At the time they were being touted as the next big thing to erupt from the LA club scene, the Rave-Ups were working in the mailroom and warehouse of A&M Records. Although launched by singer/guitarist Jimmer Podrasky in Pittsburgh, the group on the 1984 EP was a quartet he assembled in California. Class Tramp is a mighty impressive debut: a hook-laden six-song rocking pop collection that reveals Podrasky as an inventive, commercially minded songwriter with a wealth of ideas and a fresh lyrical perspective. Richly multi-tracked guitars, crisp rhythms and easy-to-like vocals buttress original tunes that deftly sidestep power pop and other pigeonholes.

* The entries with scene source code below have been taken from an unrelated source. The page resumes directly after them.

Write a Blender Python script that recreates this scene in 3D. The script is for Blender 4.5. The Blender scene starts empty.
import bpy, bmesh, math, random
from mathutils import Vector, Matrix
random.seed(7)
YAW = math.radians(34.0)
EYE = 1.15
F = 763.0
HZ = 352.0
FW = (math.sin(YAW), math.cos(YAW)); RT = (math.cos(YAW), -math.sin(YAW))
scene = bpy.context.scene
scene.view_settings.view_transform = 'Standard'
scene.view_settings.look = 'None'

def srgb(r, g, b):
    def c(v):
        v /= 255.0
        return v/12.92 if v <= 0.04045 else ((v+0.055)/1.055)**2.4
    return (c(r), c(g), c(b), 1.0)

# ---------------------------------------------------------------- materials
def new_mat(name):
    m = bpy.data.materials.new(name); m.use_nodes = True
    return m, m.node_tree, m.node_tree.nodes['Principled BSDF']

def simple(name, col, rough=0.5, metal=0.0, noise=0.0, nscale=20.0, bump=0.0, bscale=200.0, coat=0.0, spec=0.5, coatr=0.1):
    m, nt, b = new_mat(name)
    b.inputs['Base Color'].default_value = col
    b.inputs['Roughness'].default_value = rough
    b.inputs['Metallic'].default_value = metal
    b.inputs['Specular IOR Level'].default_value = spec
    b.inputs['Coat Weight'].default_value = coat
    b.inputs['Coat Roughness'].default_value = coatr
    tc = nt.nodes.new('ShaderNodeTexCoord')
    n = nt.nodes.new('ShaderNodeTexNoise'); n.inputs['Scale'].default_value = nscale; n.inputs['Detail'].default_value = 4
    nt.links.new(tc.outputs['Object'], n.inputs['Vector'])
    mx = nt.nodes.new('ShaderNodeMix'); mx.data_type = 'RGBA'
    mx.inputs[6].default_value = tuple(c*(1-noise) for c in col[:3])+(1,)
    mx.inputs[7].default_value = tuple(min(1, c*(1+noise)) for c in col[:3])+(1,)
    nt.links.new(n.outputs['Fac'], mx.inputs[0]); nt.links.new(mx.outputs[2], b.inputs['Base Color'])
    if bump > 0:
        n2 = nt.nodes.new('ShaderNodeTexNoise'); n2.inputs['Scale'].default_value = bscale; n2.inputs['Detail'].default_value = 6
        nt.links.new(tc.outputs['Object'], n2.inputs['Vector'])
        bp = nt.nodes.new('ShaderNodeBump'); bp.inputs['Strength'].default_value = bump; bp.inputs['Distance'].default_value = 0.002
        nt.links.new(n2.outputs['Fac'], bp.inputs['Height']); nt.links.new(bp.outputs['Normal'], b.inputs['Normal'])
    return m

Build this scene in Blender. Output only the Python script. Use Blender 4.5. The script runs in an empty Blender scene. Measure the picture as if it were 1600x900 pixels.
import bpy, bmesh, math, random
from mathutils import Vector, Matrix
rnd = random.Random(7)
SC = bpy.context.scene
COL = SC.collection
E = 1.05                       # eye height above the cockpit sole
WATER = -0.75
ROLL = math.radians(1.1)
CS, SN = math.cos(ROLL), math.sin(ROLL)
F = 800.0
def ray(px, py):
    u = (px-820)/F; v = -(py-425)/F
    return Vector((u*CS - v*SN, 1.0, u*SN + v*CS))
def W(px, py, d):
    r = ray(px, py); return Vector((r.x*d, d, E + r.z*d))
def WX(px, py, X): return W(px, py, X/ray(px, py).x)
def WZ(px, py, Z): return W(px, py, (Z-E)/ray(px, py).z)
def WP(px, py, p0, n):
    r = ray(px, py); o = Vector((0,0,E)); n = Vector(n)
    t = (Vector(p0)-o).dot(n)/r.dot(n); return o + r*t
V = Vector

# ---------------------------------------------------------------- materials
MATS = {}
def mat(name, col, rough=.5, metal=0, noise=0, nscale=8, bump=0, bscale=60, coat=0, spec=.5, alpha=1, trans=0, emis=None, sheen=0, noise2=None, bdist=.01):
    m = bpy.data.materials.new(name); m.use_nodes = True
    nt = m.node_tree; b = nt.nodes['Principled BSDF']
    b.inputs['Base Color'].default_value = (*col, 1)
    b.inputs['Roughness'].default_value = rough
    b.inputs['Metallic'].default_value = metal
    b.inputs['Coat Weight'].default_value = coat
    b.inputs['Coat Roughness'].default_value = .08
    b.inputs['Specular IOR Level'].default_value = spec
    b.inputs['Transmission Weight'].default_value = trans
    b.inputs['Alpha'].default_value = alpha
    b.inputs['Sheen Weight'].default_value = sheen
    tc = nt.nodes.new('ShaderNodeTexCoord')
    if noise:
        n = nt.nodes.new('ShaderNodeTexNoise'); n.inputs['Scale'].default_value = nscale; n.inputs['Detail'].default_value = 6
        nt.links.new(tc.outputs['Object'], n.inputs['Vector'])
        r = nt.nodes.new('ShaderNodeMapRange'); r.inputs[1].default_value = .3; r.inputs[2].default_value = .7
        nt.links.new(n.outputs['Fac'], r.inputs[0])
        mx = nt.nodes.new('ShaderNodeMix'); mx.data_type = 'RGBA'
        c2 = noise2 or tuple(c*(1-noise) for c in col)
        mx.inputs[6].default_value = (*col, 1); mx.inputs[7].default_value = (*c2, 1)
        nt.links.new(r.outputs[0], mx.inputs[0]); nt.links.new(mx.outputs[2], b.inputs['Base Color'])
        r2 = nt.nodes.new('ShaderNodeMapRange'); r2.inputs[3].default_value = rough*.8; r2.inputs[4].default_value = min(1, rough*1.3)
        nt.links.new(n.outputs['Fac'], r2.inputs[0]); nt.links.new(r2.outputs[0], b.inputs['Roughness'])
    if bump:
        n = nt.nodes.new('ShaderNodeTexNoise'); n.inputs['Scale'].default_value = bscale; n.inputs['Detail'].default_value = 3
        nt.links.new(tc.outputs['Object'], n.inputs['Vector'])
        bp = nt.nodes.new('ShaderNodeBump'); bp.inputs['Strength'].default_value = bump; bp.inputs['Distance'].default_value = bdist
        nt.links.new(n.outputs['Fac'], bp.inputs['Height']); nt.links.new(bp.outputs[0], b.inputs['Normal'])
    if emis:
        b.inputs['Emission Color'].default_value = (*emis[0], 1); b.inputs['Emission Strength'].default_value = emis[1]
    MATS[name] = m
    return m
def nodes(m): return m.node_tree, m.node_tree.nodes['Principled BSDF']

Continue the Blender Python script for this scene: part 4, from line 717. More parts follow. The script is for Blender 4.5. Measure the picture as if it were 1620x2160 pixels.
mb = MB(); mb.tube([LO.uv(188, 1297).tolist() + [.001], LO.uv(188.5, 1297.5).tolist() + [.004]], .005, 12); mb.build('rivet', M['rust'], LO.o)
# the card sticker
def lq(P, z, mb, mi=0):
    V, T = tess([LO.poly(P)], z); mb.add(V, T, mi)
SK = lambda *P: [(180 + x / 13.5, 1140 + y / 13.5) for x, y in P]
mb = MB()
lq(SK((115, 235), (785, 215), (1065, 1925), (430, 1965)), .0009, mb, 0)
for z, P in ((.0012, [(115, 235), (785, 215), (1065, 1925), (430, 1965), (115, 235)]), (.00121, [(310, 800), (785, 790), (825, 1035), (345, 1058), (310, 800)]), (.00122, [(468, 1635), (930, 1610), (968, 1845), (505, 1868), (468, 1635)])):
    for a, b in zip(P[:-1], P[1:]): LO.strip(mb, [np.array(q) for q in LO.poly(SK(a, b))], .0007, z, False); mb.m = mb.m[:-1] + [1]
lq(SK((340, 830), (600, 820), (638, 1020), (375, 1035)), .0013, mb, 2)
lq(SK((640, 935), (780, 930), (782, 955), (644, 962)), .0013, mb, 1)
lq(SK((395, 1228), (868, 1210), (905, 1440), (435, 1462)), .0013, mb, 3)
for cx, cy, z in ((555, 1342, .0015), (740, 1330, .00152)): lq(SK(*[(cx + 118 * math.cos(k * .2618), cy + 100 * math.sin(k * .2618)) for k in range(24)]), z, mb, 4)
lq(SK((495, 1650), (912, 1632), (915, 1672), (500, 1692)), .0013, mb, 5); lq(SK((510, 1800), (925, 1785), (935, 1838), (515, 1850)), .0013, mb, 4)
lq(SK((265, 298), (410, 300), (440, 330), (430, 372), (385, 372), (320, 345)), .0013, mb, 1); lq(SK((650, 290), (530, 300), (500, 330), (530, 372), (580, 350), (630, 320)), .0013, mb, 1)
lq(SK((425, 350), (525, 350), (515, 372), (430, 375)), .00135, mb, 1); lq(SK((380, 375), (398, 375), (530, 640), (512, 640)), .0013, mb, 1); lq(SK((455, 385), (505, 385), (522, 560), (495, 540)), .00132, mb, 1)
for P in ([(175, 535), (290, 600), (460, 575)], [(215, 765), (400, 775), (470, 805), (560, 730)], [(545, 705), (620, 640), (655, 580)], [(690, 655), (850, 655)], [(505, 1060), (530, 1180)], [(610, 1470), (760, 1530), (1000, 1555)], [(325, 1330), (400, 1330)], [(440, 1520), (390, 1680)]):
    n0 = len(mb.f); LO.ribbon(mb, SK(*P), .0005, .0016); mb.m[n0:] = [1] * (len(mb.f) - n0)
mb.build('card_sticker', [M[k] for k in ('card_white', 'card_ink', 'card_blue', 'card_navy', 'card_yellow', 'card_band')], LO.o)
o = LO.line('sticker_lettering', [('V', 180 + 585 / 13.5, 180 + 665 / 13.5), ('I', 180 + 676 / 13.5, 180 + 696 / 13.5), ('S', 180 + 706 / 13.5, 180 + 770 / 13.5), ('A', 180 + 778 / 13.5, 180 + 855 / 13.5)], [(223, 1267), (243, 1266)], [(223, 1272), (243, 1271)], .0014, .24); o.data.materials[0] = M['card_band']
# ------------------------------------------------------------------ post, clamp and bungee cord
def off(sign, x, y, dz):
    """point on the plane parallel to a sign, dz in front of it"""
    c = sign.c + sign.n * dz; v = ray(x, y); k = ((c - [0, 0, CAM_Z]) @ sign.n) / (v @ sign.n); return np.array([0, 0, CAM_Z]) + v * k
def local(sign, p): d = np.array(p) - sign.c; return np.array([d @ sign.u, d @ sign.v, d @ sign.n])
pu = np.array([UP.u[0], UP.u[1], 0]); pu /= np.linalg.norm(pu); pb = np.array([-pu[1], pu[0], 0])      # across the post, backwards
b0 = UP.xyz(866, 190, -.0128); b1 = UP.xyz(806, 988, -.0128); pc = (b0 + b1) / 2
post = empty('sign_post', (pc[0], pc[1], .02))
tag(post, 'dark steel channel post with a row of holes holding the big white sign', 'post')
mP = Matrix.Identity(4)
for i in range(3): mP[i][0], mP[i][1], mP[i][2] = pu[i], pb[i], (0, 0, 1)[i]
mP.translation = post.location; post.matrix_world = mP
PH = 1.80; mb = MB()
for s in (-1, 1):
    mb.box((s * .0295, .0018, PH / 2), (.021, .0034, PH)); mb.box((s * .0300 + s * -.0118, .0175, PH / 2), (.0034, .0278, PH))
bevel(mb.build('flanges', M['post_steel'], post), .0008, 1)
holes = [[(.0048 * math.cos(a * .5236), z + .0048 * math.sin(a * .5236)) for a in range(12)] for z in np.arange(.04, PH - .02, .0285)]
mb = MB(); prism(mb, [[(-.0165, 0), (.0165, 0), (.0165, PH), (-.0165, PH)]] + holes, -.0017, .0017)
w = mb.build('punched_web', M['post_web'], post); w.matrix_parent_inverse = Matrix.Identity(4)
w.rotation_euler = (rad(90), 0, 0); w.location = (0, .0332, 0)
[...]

Podrasky and drummer Timothy Jimenez acquired a new bassist and guitarist before recording the refined and ruralized Town + Country, a good (not great) record that gives away some of the EP’s ’60sish pluck to take an energetic crack at unstylized Southwestern twang and winds up sounding a shade or two less distinguished than before. Pedal-steel master Sneaky Pete Kleinow plays on two tracks. The record still manages a fair amount of variety: “Remember (Newman’s Lovesong)” is almost a bluegrass breakdown done as a rock song, while “Positively Lost Me” (one of two songs the band performed on camera for Pretty in Pink; A&M graciously left the tunes off the soundtrack LP) tells of a broken relationship with only a mild country touch. The lighthearted Beach Boys car-song parody of “In My Gremlin” harks back to Class Tramp; Dylan’s “You Ain’t Goin’ Nowhere” becomes an uptempo rocker.
The Rave-Ups had legal problems getting off Fun Stuff and couldn’t find the record industry’s on-ramp for a long while. Three years passed before Epic issued The Book of Your Regrets, a downcast but determined effort. Guitarist Terry Wilson takes a more prominent role here, co-writing most of the material with Podrasky and expanding his instrumental contribution to include mandolin, keyboards and harmonica. While retaining a glimmer of the previous LP’s country inflection, this well-produced (by David Leonard) record leans towards the textured, harmony-laden West Coast sound of Translator, Peter Case and Wire Train. Consistently invigorating and remarkably original, The Book of Your Regrets signals the Rave-Ups’ unyielding vitality and creative resources.
The uneven Chance (named after Podrasky’s infant son, whose photograph appears on the album cover) repaints the previous album’s strong western folk-rock sound with a mild ’60s psychedelic overcoat and a more optimistic view of life. Despite occasional clunkiness in the writing and performances, Chance has the surging “She Says (Come Around),” the Televisionesque “Hamlet Meets John Doe,” the rip-snorting “The Best I Can’t” and a few other songs with equally oblique titles to recommend it.